Dataset extract
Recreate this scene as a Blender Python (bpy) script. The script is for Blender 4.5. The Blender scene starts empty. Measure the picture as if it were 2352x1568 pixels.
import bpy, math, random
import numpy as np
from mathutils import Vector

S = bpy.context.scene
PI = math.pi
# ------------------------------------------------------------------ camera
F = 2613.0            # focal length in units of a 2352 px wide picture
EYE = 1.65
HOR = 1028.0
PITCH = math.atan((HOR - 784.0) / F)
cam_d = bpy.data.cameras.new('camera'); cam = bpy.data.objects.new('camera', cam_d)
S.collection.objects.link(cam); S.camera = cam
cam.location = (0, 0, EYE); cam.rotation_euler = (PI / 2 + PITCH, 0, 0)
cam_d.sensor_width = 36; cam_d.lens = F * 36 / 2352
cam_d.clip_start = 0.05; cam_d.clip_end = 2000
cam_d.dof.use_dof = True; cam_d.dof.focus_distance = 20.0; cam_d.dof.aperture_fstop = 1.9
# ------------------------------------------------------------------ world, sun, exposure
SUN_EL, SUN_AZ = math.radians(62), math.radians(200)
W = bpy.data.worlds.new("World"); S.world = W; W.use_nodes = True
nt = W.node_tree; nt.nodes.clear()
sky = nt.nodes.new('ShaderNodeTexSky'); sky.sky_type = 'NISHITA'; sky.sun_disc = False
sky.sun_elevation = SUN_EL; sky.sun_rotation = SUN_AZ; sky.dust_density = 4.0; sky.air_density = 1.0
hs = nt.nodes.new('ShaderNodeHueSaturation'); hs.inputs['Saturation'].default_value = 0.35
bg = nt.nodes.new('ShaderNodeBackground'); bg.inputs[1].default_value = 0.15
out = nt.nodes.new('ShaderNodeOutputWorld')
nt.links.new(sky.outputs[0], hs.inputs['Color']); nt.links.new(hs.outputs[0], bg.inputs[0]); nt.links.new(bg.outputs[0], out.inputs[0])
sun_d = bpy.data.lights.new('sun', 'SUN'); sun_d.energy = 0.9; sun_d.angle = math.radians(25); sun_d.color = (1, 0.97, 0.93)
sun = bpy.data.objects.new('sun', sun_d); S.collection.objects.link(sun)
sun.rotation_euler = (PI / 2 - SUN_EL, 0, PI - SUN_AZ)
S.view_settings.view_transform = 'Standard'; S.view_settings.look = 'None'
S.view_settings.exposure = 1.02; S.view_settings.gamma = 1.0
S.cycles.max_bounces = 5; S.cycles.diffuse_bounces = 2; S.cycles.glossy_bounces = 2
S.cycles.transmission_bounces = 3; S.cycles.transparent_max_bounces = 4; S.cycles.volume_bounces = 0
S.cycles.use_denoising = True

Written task
Locate all lines that include the word "scene" and copy them out.

Correct answer
Recreate this scene as a Blender Python (bpy) script. The script is for Blender 4.5. The Blender scene starts empty. Measure the picture as if it were 2352x1568 pixels.
S = bpy.context.scene